While Bonhoeffer was speaking of a Christian’s responsibility to properly engage the world, this idea applies perfectly to our discourse on desire. Just as with every other aspect of our nature, following Christ will lead to a completion and redemption of our desires. Christ certainly was not without desires, as we see Him longing to gather Jerusalem to Himself like a hen gathering her chicks under her wing, or praying fervently for the protection of His disciples, or even desiring the simple enjoyment of a fig tree. Clearly, Christ was full of desires. The distinction is this: His desires were holy and righteous, and consequently (as with all things from God) more powerful and commanding than any worldly desire.

Now we come to the crux of the matter: we as fallen men have unrighteous desires, and yet we are bound by our nature to follow them. You see, our natures will always strive towards the objects of our desires. God knows this, and even designed us to be wholly oriented by our desires. He knows a “[h]ope deferred makes the heart sick, but desire fulfilled is a tree of life” (Prov. 13:12, NASB). We know, too, Jesus came so we could have not just a life, but an abundant life. A life characterized by the fulfillment of our heart’s desires.

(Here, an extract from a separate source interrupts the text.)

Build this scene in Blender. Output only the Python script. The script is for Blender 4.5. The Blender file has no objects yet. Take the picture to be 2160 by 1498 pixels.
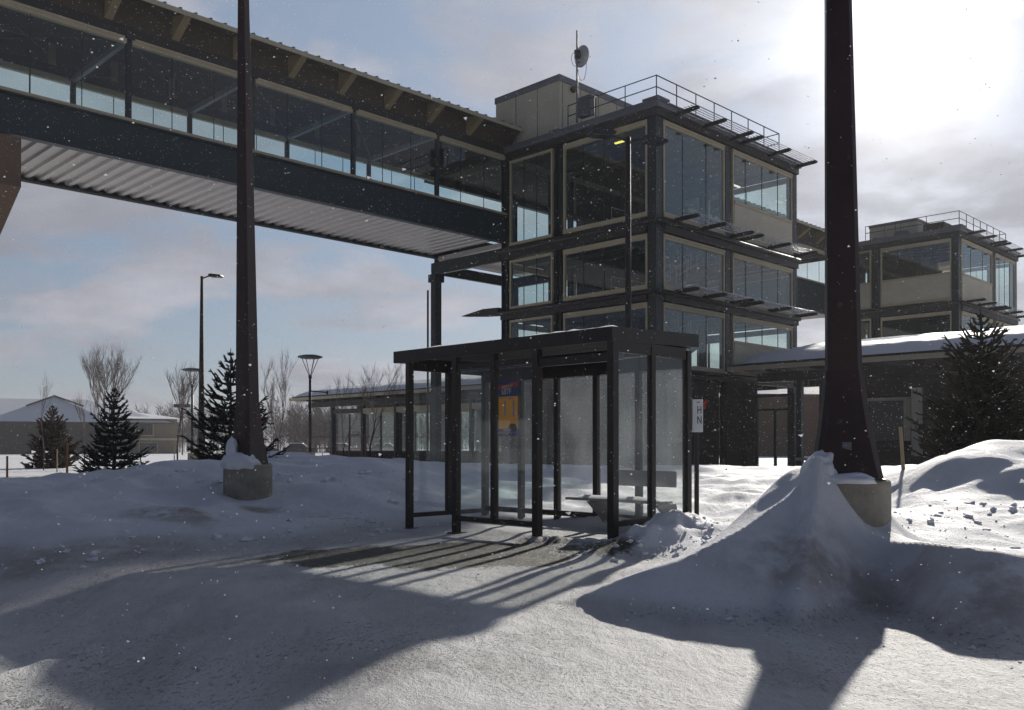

Jesus clearly exposed the mechanics of our hearts by letting us know “for where your treasure is, there your heart will be also” (Matt. 6:21, NASB). In doing so, however, He also uncovered the secret of a complete life: if the ‘location’ of our desires will always be the compass for our heart, the goal is not to do away with desire, but rather to replace our worldly desires with the desires of Christ. Again, Bonhoeffer aptly stated the issue: “The essence of chastity is not the suppression of a lust, but the total orientation of one’s life towards a goal. Without such a goal, chastity is bound to become ridiculous. Chastity is the sine qua non of lucidity and concentration.” The apostle Paul said it even better: “So I say, let the Holy Spirit guide your lives. Then you won’t be doing what your sinful nature craves. The sinful nature wants to do evil, which is just the opposite of what the Spirit wants. And the Spirit gives us desires that are the opposite of what the sinful nature desires. These two forces are constantly fighting each other, so you are not free to carry out your good intentions” (Gal. 5: 16-17, NLT, emphasis added). The same Spirit which worked in Christ is accessible to those of us who have given themselves over to Christ. The inevitable conclusion will be a man full of great, guiltless desires. We will not become less in our pursuit of Christ, but more, as we allow the Spirit to give us desires to focus on.

For, if history has taught us anything, it surely must be this: man will always, in the end, get only that which he desires most. So let us desire the desires of the Spirit, and soon find our current desires, now so powerful and compelling, to grow ever dimmer in the magnificent light of Christ. Let us then desperately follow this road: “Delight yourself in the Lord; And He will give you the desires of your heart” (Psalm 37:4, NASB).

 

All quotations of Bonhoeffer’s work were taken from Bonhoeffer: Pastor, Martyr, Prophet, Spy, by Eric Metaxas.